__Instructions for the task__:
Write the data out again exactly, dropping any images it holds.

__Information provided__:
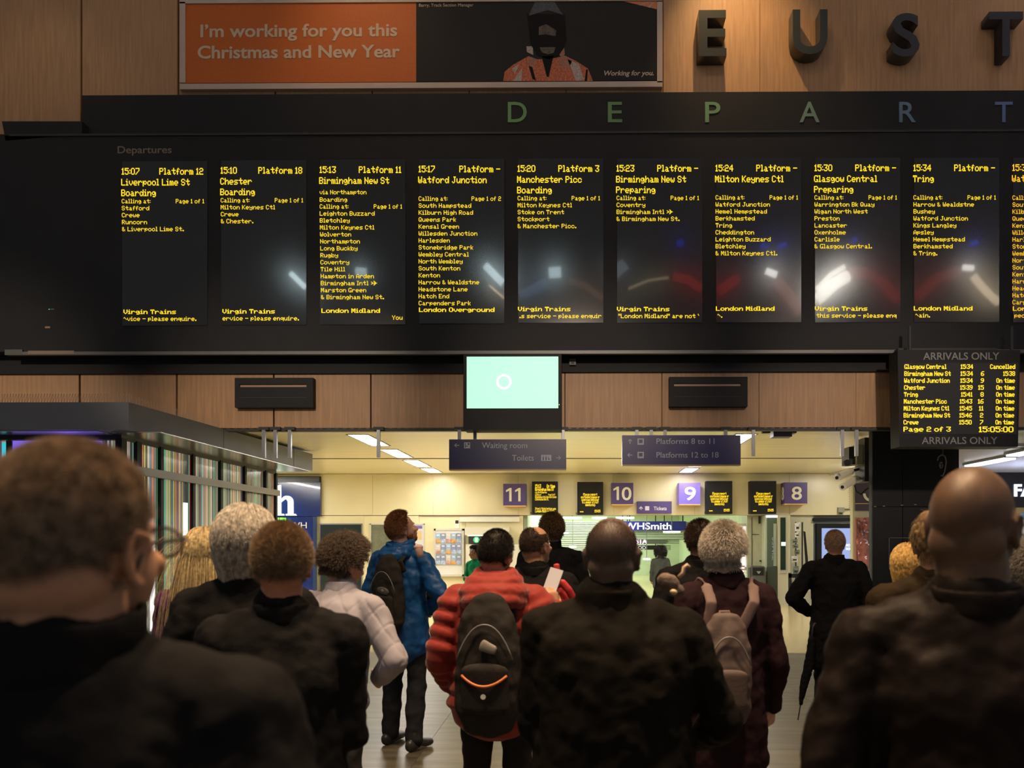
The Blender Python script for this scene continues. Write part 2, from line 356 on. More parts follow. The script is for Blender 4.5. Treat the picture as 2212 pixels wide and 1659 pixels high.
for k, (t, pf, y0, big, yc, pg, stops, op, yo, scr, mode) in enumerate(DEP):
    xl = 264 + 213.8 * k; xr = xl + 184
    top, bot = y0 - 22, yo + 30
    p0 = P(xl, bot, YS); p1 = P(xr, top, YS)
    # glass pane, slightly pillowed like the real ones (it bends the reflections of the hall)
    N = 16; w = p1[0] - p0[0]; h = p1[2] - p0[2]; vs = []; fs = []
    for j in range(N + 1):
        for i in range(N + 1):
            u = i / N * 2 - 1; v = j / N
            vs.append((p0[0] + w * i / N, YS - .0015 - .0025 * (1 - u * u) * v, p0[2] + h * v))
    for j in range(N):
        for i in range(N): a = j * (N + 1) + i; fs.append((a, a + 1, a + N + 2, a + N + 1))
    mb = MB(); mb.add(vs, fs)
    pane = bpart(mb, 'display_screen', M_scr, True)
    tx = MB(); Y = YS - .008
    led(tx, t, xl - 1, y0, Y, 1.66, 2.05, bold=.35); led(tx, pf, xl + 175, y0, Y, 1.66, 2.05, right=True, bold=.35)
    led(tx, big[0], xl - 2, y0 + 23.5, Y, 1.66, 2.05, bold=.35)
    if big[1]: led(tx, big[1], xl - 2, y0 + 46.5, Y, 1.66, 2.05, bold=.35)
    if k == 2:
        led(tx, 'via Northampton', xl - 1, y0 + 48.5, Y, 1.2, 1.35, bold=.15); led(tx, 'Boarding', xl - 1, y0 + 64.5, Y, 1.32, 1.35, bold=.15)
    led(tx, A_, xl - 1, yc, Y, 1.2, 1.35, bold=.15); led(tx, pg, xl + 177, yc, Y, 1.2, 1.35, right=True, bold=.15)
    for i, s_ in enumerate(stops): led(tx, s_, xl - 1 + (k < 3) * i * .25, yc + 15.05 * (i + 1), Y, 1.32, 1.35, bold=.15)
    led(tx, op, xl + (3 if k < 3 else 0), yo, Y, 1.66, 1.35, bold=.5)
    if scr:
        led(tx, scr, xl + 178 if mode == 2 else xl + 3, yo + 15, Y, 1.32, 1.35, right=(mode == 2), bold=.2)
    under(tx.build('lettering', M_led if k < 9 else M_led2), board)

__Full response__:
The Blender Python script for this scene continues. Write part 2, from line 356 on. More parts follow. The script is for Blender 4.5. Treat the picture as 2212 pixels wide and 1659 pixels high.
for k, (t, pf, y0, big, yc, pg, stops, op, yo, scr, mode) in enumerate(DEP):
    xl = 264 + 213.8 * k; xr = xl + 184
    top, bot = y0 - 22, yo + 30
    p0 = P(xl, bot, YS); p1 = P(xr, top, YS)
    # glass pane, slightly pillowed like the real ones (it bends the reflections of the hall)
    N = 16; w = p1[0] - p0[0]; h = p1[2] - p0[2]; vs = []; fs = []
    for j in range(N + 1):
        for i in range(N + 1):
            u = i / N * 2 - 1; v = j / N
            vs.append((p0[0] + w * i / N, YS - .0015 - .0025 * (1 - u * u) * v, p0[2] + h * v))
    for j in range(N):
        for i in range(N): a = j * (N + 1) + i; fs.append((a, a + 1, a + N + 2, a + N + 1))
    mb = MB(); mb.add(vs, fs)
    pane = bpart(mb, 'display_screen', M_scr, True)
    tx = MB(); Y = YS - .008
    led(tx, t, xl - 1, y0, Y, 1.66, 2.05, bold=.35); led(tx, pf, xl + 175, y0, Y, 1.66, 2.05, right=True, bold=.35)
    led(tx, big[0], xl - 2, y0 + 23.5, Y, 1.66, 2.05, bold=.35)
    if big[1]: led(tx, big[1], xl - 2, y0 + 46.5, Y, 1.66, 2.05, bold=.35)
    if k == 2:
        led(tx, 'via Northampton', xl - 1, y0 + 48.5, Y, 1.2, 1.35, bold=.15); led(tx, 'Boarding', xl - 1, y0 + 64.5, Y, 1.32, 1.35, bold=.15)
    led(tx, A_, xl - 1, yc, Y, 1.2, 1.35, bold=.15); led(tx, pg, xl + 177, yc, Y, 1.2, 1.35, right=True, bold=.15)
    for i, s_ in enumerate(stops): led(tx, s_, xl - 1 + (k < 3) * i * .25, yc + 15.05 * (i + 1), Y, 1.32, 1.35, bold=.15)
    led(tx, op, xl + (3 if k < 3 else 0), yo, Y, 1.66, 1.35, bold=.5)
    if scr:
        led(tx, scr, xl + 178 if mode == 2 else xl + 3, yo + 15, Y, 1.32, 1.35, right=(mode == 2), bold=.2)
    under(tx.build('lettering', M_led if k < 9 else M_led2), board)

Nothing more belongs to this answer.